The treatment of the disallowed excess differs by method. Under the regular method, the disallowed amount carries forward to a future year and can be used when business income is higher. Under the simplified method, the excess is lost with no carryover. That difference can matter for a business with uneven income year to year.

Common mistakes include claiming a space that is not used exclusively for business, overstating square footage, and forgetting that selling a home with depreciation claimed can trigger depreciation recapture. Keep a simple sketch of your office, measurements, and expense records to support the deduction if questioned.

Frequently Asked Questions

Common questions about home office deduction calculator

How much is the home office deduction for 2026?

Under the IRS simplified method, the deduction is $5 per square foot of qualifying office space, up to a maximum of 300 square feet, for a cap of $1,500. The $5 prescribed rate is unchanged for tax years 2024, 2025, and 2026. The regular method has no fixed cap: it is your business-use percentage applied to actual home expenses, so it can be higher or lower than $1,500 depending on your costs.

What's the difference between the simplified and regular (actual expense) method?

The simplified method multiplies your office square footage (max 300) by $5, requires no expense records, and is reported directly on Schedule C with no Form 8829. The regular method takes your business-use percentage and applies it to actual costs like rent or mortgage interest, utilities, insurance, repairs, property tax, and depreciation. The regular method has no dollar cap but requires Form 8829 and detailed recordkeeping.

Can W-2 employees claim the home office deduction?

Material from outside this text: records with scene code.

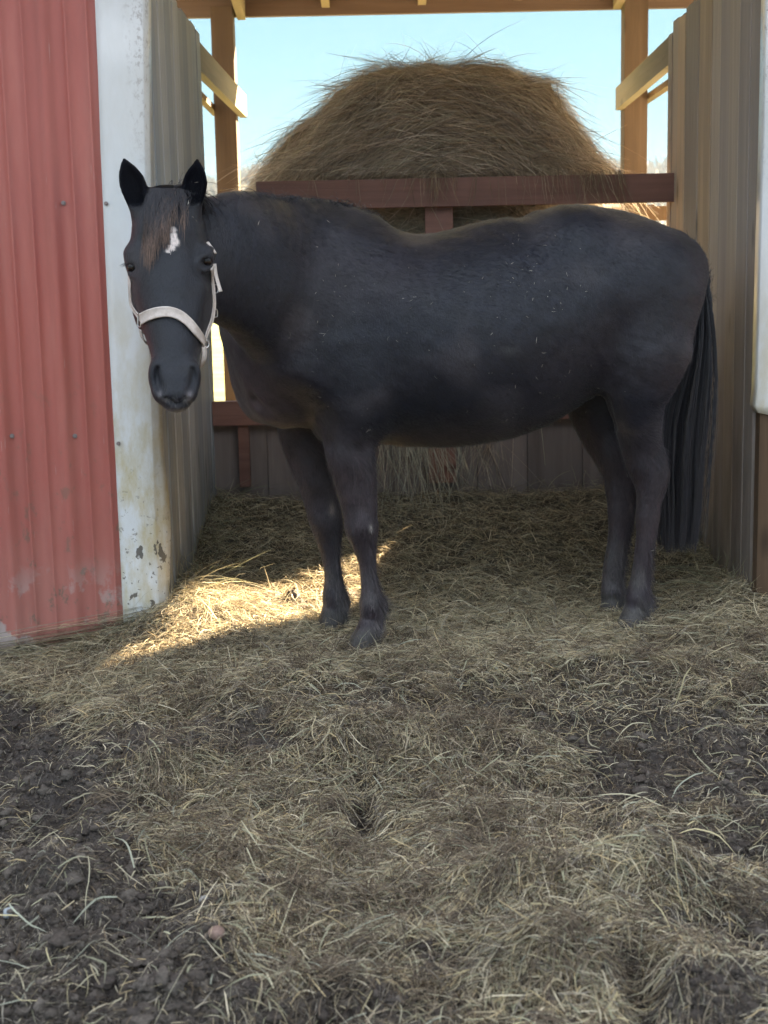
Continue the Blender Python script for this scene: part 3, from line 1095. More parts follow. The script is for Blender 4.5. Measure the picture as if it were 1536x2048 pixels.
# neck, bending towards the camera
nk = [(690, 600, 5.03, 150, .15), (620, 582, 4.98, 165, .165), (555, 566, 4.85, 166, .15), (497, 530, 4.69, 146, .125), (436, 512, 4.565, 126, .10), (385, 480, 4.49, 96, .075), (355, 452, 4.45, 70, .06)]
sdf.tube([P(a, b_, y) for a, b_, y, c_, d in nk], [d for *_, d in nk], [mpx(c_, y) for a, b_, y, c_, d in nk], 'auto', k=.06)
# breast muscles
for t, px, py, rr_ in ((.075, 560, 765, (.10, .10, .15)), (-.085, 525, 755, (.10, .095, .15))):
    sdf.ball(P(px, py, offY(px, t)), rr_, k=.10)
# shoulder blade, point of shoulder, triceps
sdf.tube([P(680, 500, offY(680, .10)), P(640, 620, offY(640, .17)), P(600, 745, offY(600, .19))], [.06, .08, .085], [.10, .12, .10], AX, k=.10)
sdf.tube([P(700, 700, offY(700, .18)), P(712, 790, offY(712, .19)), P(716, 850, offY(716, .17))], [.07, .085, .07], [.13, .12, .085], AX, k=.09)
sdf.tube([P(660, 500, offY(680, -.10)), P(615, 620, offY(640, -.17)), P(565, 760, offY(600, -.18))], [.06, .08, .085], [.10, .12, .10], AX, k=.10)
# rump: hip point, thigh mass both sides
for t in (.15, -.15):
    sdf.ball(P(1145, 480, offY(1145, t * .9)), (.10, .09, .08), k=.12)
    sdf.ball(P(1282, 590, offY(1285, t * 1.1)), (.185, .12, .21), k=.10)


def leg(rows, k, dep, rot=13):
    """rows: py, px centre, half width px, depth; dep: half thickness across"""
    Cc = [P(px, py, y) for py, px, hw, y in rows]
    vx = np.array([math.cos(R(rot)), math.sin(R(rot)), 0])
    sdf.tube(Cc, [mpx(hw, y) for py, px, hw, y in rows], dep, vx, k=k, cap=.7)


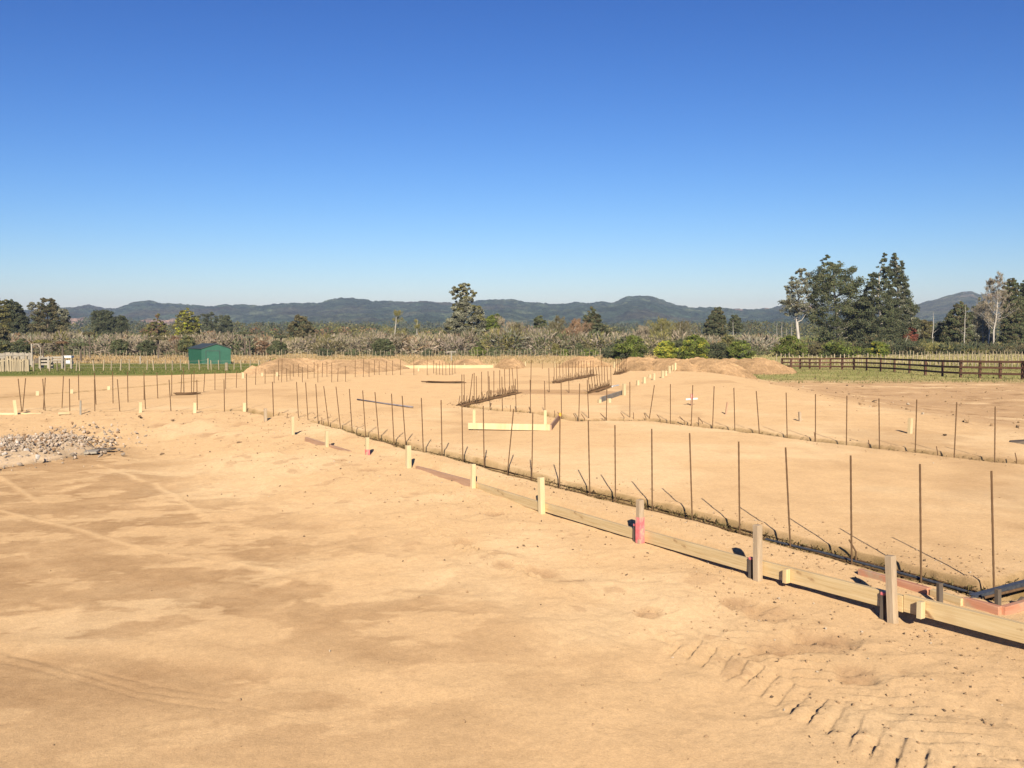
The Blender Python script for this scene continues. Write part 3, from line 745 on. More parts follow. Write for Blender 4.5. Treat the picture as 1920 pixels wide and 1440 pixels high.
# back pegs with red tips behind the boards
for v, lab in ((q[1674], 'short red-topped peg behind the nearest stake'), (q[1421], 'short dark peg behind the second stake'), (q[1200], 'short dark peg behind the pink-sprayed stake')):
    p = v - dirn * .10 + nrm * .02
    m = MB(); m.box((0, 0, -.03), (.028, .028, .22)); o = m.build('peg', M_BARK); o.location = (p.x, p.y, -.02); o.rotation_euler = (0, .03, BA); tag(o, lab, 'peg', 'short pegs behind the front stakes')
    MB().box((0, 0, .088), (.030, .030, .02)).build('painted_tip', M_PAINT, o)
# red boxing at the corner
def rb(p0, p1, z, h, lab, mat=M_RED, th=.045):
    a = at_z(*p0, z); b = at_z(*p1, z); return board(tuple(a.xy), tuple(b.xy), z - h, h, th, lab, mat, group='red formwork boards at the trench corner')
rb((1612, 1066), (1742, 1102), .06, .15, 'red-tinted formwork board, left of the trench corner')
rb((1747, 1104), (1806, 1122), .055, .14, 'pale middle piece of the corner formwork', M_PINEH)
rb((1808, 1119), (1876, 1137), .062, .15, 'red-tinted formwork board ending at the corner')
rb((1880, 1137), (2050, 1091), .062, .16, 'orange-red formwork board running off the right edge')
for (x, yt, yb, lab) in ((1762, 1093, 1135, 'rough brown peg standing in front of the corner formwork'), (1871, 1104, 1140, 'brown peg in the angle of the corner formwork')):
    stake(x, yt, yb, .035, lab, M_BARK, 'pegs at the corner formwork', name='peg')
m = MB(); w0 = at_z(1905, 1140, 0)
m.tube([(0, 0, 0), (.05, .02, .06), (.14, .03, .03), (.2, 0, -.02)], [.03, .02, .03, .02], 6); o = m.build('root_piece', M_BARK); o.location = w0; tag(o, 'dark broken root lying at the right edge', 'root')

# ---- profile frame in the middle
fr = hit(889, 806); fr2 = hit(1022, 808)
rt = root('profile_frame', (fr + fr2) / 2, 'pale timber profile of two posts and a cross board behind the front row', 'profile')
og = rt.location
for v, yt, x in ((fr, 768, 888), (fr2, 769, 1021)):
    T = at_y(x, yt, v.y); h = T.z - v.z; m = MB(); m.box((v.x - og.x, v.y - og.y, h / 2 - og.z - .05), (.055, .05, h + .1), .05); m.build('post', M_PALE, rt)
a = at_y(878, 798.5, fr.y - .05) - og; b = at_y(1031, 801.5, fr2.y - .05) - og
MB().bar(a, b, .03, .125).build('cross_board', M_PALE, rt)
c = at_z(1049, 786, .0) - og; b.z = c.z = .06 - og.z; MB().bar(b + Vector((0.02, .05, 0)), c, .03, .12).build('side_board', M_PINKW, rt)
o = MB().box((0, 0, 0), (.05, .05, .07)).build('safety_marker', M_ORANGE); o.location = at_y(1050, 777, 21.3); tag(o, 'orange safety cap on a bar beside the timber profile', 'cap')
# ---- planks further off
def plank(p0, p1, z0, h, lab, mat=M_PALE, z=0.0):
    a = at_z(*p0, z); b = at_z(*p1, z); return board(tuple(a.xy), tuple(b.xy), z0, h, .045, lab, mat)
plank((737, 690.5), (925, 689.5), -.02, .17, 'long pale plank on edge at the far side of the site')
plank((1126, 754), (1168, 740), -.02, .16, 'shade-grey kerb board beside the dark cage', M_GREYW)  # the shade on this board's face is put into its grey colour
plank((1190, 691), (1257, 696), 0, .13, 'pale board at the top of the right-hand stake line')
plank((1240, 708), (1264, 697), -.02, .10, 'brown board in the slanting right-hand stake line', M_PINKW)
plank((0, 777.5), (78, 777.5), -.01, .055, 'pale board half covered by sand at the left edge')
plank((109, 779), (130, 778), .02, .06, 'short pale offcut on the left sand bank')
plank((1148, 726.5), (1160, 724), 0, .06, 'short white offcut at the end of the dark cage', M_WHITE)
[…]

No. The Tax Cuts and Jobs Act suspended the unreimbursed employee business expense deduction for tax years 2018 through 2025, which includes the home office deduction for employees. Only self-employed taxpayers, sole proprietors, single-member LLC owners, and partners can claim it on Schedule C. Employees who work from home cannot deduct their home office on a federal return for those years.

What counts as exclusive and regular use of a home office?

Exclusive use means the space is used only for business, not for any personal activity. A spare bedroom used solely as an office qualifies; a kitchen table used for both work and family meals does not. Regular use means you use the space for business on a continuing basis, not just occasionally. The area must also be your principal place of business or a place where you regularly meet clients.

How do I calculate my home office business-use percentage?

Divide the square footage of your office by the total square footage of your home. For example, a 150 square foot office in a 1,500 square foot home is 10 percent. Under the regular method, you apply that percentage to indirect whole-home expenses to find the deductible portion. You can also use a room-count method if all rooms are roughly equal in size.

Do I need to file Form 8829 to claim the home office deduction?

Only for the regular method. Form 8829, Expenses for Business Use of Your Home, allocates your actual costs and tracks any carryover. The simplified method skips Form 8829 entirely: you report the deduction directly on Schedule C. This is one reason many taxpayers with modest expenses choose the simplified option.

Can the home office deduction create a business loss?

No. Under the gross-income limitation in IRC Section 280A(c)(5), the deduction cannot exceed the net income from the business that uses the home, so it cannot create or increase a loss. With the regular method, any disallowed amount carries forward to a future year. With the simplified method, the disallowed excess is lost with no carryover.

Which method should I choose — simplified or regular?

Choose the regular method if your business-use percentage applied to actual home expenses is more than $1,500 and you are willing to keep records and file Form 8829. Choose the simplified method if your calculated regular deduction is below $1,500, or if you prefer to skip recordkeeping and depreciation tracking. You can switch methods from year to year.